The amount of partial exclusion is calculated from whichever is shortest:

  1. The number of days you owned the home.
  2. The number of days you lived in the home as your main home.
  3. The number of days since the last time you claimed the exclusion.

 

The normal exclusion is $250,000 or $500,000 if married filing jointly.  Suppose you closed on the home after owning it for 720 days, you lived in the home as your main home for 699 days, and the last time you used the exclusion was 733 days ago.  In that case, you could claim 699/730=95.6% of the usual exclusion limit.  Turbotax will calculate this for you.  If you claim the partial exclusion for unforeseen circumstances on your tax return, you don't send proof of the circumstances with your return, but keep the proof for at least 3 years in case of audit.

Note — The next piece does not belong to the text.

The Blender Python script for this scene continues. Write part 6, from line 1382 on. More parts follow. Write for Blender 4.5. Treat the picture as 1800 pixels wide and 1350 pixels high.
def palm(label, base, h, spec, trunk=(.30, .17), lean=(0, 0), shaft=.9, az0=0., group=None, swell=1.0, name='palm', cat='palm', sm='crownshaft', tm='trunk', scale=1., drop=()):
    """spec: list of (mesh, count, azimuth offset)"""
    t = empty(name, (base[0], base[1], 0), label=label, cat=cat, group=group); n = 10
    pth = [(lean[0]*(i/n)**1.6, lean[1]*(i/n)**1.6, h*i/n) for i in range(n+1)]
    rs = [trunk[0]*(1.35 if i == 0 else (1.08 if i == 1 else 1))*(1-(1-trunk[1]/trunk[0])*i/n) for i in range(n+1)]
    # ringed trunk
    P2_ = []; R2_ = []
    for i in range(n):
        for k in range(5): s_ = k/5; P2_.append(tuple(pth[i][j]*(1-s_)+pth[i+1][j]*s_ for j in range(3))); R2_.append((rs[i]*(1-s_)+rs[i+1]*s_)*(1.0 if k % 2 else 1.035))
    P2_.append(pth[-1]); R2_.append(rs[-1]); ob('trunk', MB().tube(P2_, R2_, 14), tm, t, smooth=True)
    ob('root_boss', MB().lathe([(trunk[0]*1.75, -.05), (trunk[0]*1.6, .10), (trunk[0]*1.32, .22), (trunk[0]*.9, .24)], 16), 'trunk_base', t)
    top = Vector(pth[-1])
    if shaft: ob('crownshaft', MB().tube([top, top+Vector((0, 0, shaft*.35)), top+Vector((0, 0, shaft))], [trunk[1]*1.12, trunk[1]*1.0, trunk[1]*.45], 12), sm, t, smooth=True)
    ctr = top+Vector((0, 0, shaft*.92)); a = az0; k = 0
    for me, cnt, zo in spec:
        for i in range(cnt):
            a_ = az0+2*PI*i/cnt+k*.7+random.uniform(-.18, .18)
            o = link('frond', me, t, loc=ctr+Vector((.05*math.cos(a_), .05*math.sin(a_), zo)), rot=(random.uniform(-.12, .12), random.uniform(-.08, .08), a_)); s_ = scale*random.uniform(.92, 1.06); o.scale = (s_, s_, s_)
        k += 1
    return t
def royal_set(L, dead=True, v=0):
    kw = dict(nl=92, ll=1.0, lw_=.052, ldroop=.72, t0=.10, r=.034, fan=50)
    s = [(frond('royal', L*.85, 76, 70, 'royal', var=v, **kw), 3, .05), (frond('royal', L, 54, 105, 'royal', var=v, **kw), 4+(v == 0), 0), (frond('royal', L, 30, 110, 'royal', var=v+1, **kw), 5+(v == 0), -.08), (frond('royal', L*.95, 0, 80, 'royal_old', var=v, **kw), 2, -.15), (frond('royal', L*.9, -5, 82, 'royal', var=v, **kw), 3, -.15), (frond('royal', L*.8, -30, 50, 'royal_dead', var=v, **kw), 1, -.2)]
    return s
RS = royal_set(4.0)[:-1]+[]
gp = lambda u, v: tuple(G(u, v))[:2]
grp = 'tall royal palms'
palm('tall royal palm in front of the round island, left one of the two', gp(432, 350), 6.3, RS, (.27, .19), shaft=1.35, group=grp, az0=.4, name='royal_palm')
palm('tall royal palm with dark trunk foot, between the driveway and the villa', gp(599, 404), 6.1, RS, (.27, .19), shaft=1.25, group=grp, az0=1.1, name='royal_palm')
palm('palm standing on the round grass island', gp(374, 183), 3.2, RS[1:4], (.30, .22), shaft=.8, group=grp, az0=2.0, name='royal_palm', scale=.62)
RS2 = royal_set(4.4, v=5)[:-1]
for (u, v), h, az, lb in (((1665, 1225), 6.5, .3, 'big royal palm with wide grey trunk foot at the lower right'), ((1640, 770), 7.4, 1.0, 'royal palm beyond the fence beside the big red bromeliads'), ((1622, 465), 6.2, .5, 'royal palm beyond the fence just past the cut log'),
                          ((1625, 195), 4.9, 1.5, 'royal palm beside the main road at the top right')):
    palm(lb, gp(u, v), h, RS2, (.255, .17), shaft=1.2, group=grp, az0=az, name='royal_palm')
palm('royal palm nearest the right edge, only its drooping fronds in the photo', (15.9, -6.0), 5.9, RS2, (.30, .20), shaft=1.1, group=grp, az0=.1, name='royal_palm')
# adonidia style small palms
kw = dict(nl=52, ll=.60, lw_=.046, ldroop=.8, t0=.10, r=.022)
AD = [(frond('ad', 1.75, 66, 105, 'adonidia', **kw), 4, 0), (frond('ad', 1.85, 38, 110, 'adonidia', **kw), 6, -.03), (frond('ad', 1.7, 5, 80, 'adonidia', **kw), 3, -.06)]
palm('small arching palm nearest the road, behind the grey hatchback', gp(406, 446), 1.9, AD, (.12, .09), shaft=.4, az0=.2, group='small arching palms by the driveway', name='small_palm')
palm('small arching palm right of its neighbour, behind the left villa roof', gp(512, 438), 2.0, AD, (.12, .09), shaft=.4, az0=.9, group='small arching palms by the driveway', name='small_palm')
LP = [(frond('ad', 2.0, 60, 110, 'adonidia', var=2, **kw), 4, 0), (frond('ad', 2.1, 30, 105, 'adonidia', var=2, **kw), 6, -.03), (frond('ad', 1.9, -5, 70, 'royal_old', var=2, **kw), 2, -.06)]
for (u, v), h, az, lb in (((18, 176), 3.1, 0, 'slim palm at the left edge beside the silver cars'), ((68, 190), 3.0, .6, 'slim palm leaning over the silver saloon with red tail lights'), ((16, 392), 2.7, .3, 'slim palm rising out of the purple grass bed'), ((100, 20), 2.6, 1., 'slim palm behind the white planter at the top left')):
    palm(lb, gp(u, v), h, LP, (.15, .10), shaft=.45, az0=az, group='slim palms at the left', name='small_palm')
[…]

Selling my Home- Do I qualify to avoid capital gains tax?


@Opus 17 wrote:

Both 2 year requirements mean more than 730 days.  Exactly 2 years (exactly 730 days) does not qualify because exactly 2 years is not more than 2 years. 


Did you miss the treasury regulation (below) I cited in an earlier post?

 

 

Treas. Reg. 1-121(c)(1):

(c) Ownership and use requirements -

 

(1) In general. The requirements of ownership and use for periods aggregating 2 years or more may be satisfied by establishing ownership and use for 24 full months or for 730 days (365 × 2).

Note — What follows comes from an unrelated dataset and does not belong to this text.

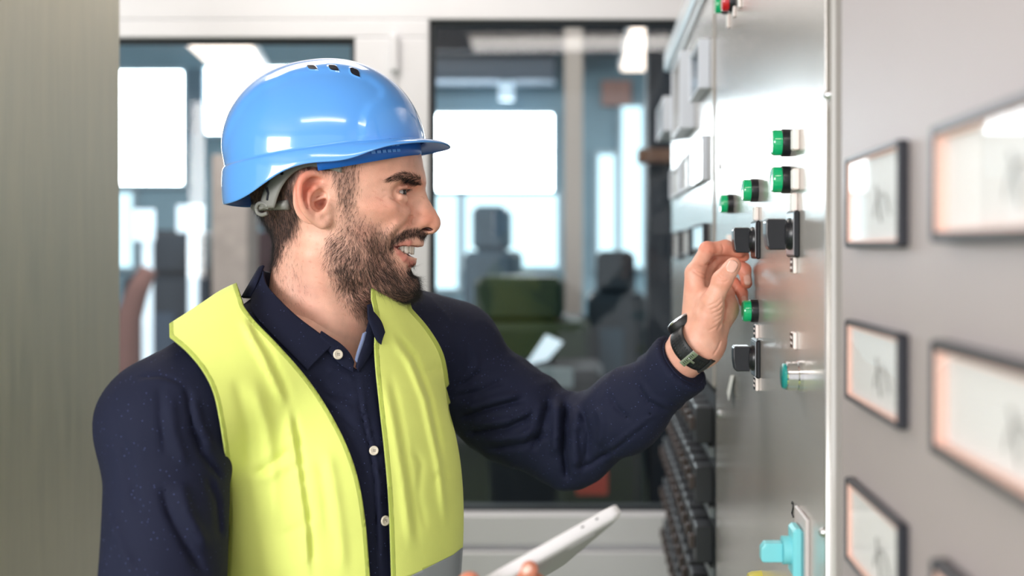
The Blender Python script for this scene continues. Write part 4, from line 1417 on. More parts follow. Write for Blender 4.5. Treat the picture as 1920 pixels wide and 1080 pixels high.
# outward?
if ((fn @ HR.T)[:, 1] * np.sign(fv))[np.abs(fv) > .05].mean() < 0: fn = -fn
def scatter(poly, n, soft, cond=None, wfun=None):
    g = np.clip(in_poly(fpx, fpy, poly) / soft + .5, 0, 1)
    if cond is not None: g = g * cond
    if wfun is not None: g = g * wfun(fpx, fpy)
    p = g * far_; p /= p.sum()
    i = rng.choice(len(hQ), n, p=p)
    r1, r2 = rng.random(n)[:, None], rng.random(n)[:, None]
    q = fa[i]
    pos = (q[:, 0] * (1 - r1) + q[:, 1] * r1) * (1 - r2) + (q[:, 3] * (1 - r1) + q[:, 2] * r1) * r2
    return pos, fn[i], fpx[i], fpy[i], fv[i]
def flow(nr, pxs, pys, fx, lift):
    """growth direction: side-view flow vector + lift off the skin"""
    d = np.stack([fx[0], np.zeros_like(fx[0]), -fx[1]], 1) @ HR
    d = d - nr * (d * nr).sum(1)[:, None]
    d /= np.linalg.norm(d, axis=1)[:, None] + 1e-9
    d = d + nr * lift + rng.normal(0, .13, d.shape)
    return d / np.linalg.norm(d, axis=1)[:, None]
ear_out = ~((np.abs(fv) > .0785) & (fpx < 624) & (fpy > 318) & (fpy < 432))
nearc = fv < .045
# beard
ps, nr, qx, qy, qv = scatter(POLY_BEARD, 11500, 26, ear_out & nearc, lambda x, y: np.clip(.38 + (y - 420) / 130, .38, 1.))
mouthd = np.clip((qx - 640) / 120, 0, 1)
fx = (np.clip((qx - 690) / 120, -.45, .8) + np.where(qy > 500, .35, 0) + .35 * np.sin(qx / 13.) * np.sin(qy / 17.), np.where(qy > 545, .5, 1.0))
strands('beard', ps, flow(nr, qx, qy, (np.asarray(fx[0]), np.asarray(fx[1])), .30), np.clip(rng.normal(.0085, .002, len(ps)), .004, .014) * (1 + .35 * (qy > 500) * (qx > 690)) * np.where(qy < 440, .62, 1), .00010, m_beard, person, 4, .28)
ps, nr, qx, qy, qv = scatter(POLY_STACHE, 1500, 5, np.abs(fv) < .04)
strands('moustache', ps, flow(nr, qx, qy, (-.9 + (qx - 740) / 55, np.full_like(qx, 1.)), .35), np.clip(rng.normal(.0062, .0012, len(ps)), .003, .009), .00011, m_beard, person, 4, .25)
ps, nr, qx, qy, qv = scatter(POLY_SOUL, 260, 3, np.abs(fv) < .014)
strands('soul_patch', ps, flow(nr, qx, qy, (np.full_like(qx, .1), np.ones_like(qx)), .3), .0075, .00011, m_beard, person, 4, .2)
# head hair
ps, nr, qx, qy, qv = scatter(POLY_HAIR, 9500, 20, ear_out & (fpx > 470), lambda x, y: np.where(x > 620, .62, 1.))
fx = (np.where(qx > 610, -.25, .12), np.ones_like(qx))
strands('hair', ps, flow(nr, qx, qy, fx, .30), np.clip(rng.normal(.0100, .0025, len(ps)), .004, .016), .00012, m_hair, person, 3, .2)
# sparse neck hair below the hairline and under the jaw
ps, nr, qx, qy, qv = scatter([(508, 440), (560, 430), (552, 480), (575, 530), (560, 580), (508, 570)], 650, 26)
strands('neck_stubble', ps, flow(nr, qx, qy, (np.full_like(qx, .45), np.ones_like(qx)), .25), .0055, .00008, m_beard, person, 3, .2)
# brows
POLY_BROW = [(724, 338), (736, 329), (750, 325), (762, 323), (775, 327), (788, 335), (792, 347), (780, 347), (766, 341), (752, 336), (736, 338)]
ps, nr, qx, qy, qv = scatter(POLY_BROW, 1800, 3, (np.abs(fv) > .006))
strands('eyebrow', ps, flow(nr, qx, qy, (np.full_like(qx, -1.), np.clip((755 - qx) / 60, -.7, .35)), .22), np.clip(rng.normal(.0075, .0015, len(ps)), .004, .011), .00012, m_hair, person, 4, .15)
# lashes
rt, dr = [], []
for sg in (-1, 1):
    for t in np.linspace(-1, 1, 34):
        tb = math.radians(12 + 54 * t); p = EC + np.array([.0134 * math.cos(tb), .0134 * math.sin(tb), .0031 * (1 - t * t)])
        p[1] *= sg; rt.append(from_head(p)); q = np.array([math.cos(tb), math.sin(tb) * sg, .1]); dr.append(q @ HR)
strands('eyelashes', np.array(rt), np.array(dr) / np.linalg.norm(dr, axis=1)[:, None], .0065, .00016, m_hair, person, 4, .12)
# ================================================================== hard hat
m_hat = mat('blue_hat_plastic', (92, 164, 246), .18, coat=.8, spec=.5)
m_hatin = mat('blue_hat_inner', (28, 104, 200), .35)
m_strap = mat('grey_harness', (128, 128, 124), .5)
tl = math.atan2(58, 370)
hO = hl(612, 291, 0) * 1.0
hA = np.array([math.cos(tl), 0, math.sin(tl)]); hB = np.array([-math.sin(tl), 0, math.cos(tl)])
RA, RB, RH_ = .1135, .098, .1085
def dome_pt(th, ph, off=0.0):
    """helmet-local superellipsoid -> head-local"""
    c, s = math.cos(th), math.sin(th)
    n = 2.15
    k = (abs(c) ** 2.3 + abs(s) ** 2.3) ** (-1 / 2.3)
    cr_, sr = max(math.cos(ph), 0) ** (2 / n), max(math.sin(ph), 0) ** (2 / n)
    x, y, z = RA * k * c * cr_, RB * k * s * cr_, RH_ * sr
    nr = np.array([x / RA ** 2, y / RB ** 2, z / RH_ ** 2]); nr /= np.linalg.norm(nr) + 1e-9
    x, y, z = np.array([x, y, z]) + nr * off
    return hO + hA * x + hB * z + np.array([0, y, 0])
PAN = [(405, 345), (424, 262), (440, 225), (462, 192), (492, 166), (550, 142), (600, 134), (650, 136), (692, 150), (714, 168), (711, 184), (692, 196), (681, 215), (677, 262), (850, 270), (850, 50), (380, 50)]
VENTS = [(585, 127, 14, 5.0, 2), (625, 128, 15, 6.0, 8), (665, 136, 17, 7.0, 24)]
NT, NP = 180, 56
ths = [2 * math.pi * i / NT for i in range(NT)]
grid = []
for j in range(NP + 1):
    ph = math.pi / 2 * (j / NP)
    grid.append([dome_pt(t, ph) for t in ths])
G = np.array(grid)                       # j=0 seam ... j=NP top
Lg = G.reshape(-1, 3)
mx, my = pix(from_head(np.stack([Lg[:, 0], -np.abs(Lg[:, 1]), Lg[:, 2]], 1)))
w = 1 / (1 + np.exp(-in_poly(mx, my, PAN) / 1.8))
off = .0026 * w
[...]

Selling my Home- Do I qualify to avoid capital gains tax?

Thank you for all the replies. We plan on not having the closing date until a week after it's been 2 years as our primary residence. Based on the information everyone provided, that should keep us from having to pay the capital gains tax.

Steph4477
Returning Member

Selling my Home- Do I qualify to avoid capital gains tax?

What does level 15mean

Selling my Home- Do I qualify to avoid capital gains tax?


@ Steph4477 wrote:

What does level 15mean


It's a high level that indicates a long-time forum user who has participated in a certain number of discussions, read forum threads, provided a certain number of answers, had comments voted up (cheers), etc.    One earns "points" and badges for various activities.   Click on your forum profile name (or anyone else's) to see what "badges" have been earned and participation stats.

 

You can go to your own or another user's profile to see their stats by clicking their forum profile name.  Here's a direct link to yours:

https://ttlc.intuit.com/community/user/viewprofilepage/user-id/4529720

You can see your number of posts, solutions, cheers, etc. there under "Membership Stats."

 

Here are the badges you have earned so far:

https://ttlc.intuit.com/community/badges/userbadgespage/user-id/4529720/page/1

 

Right now you are at level "returning member."   But it will advance to Level 1 and then higher as you participate in the forum and accrue additional badges, etc.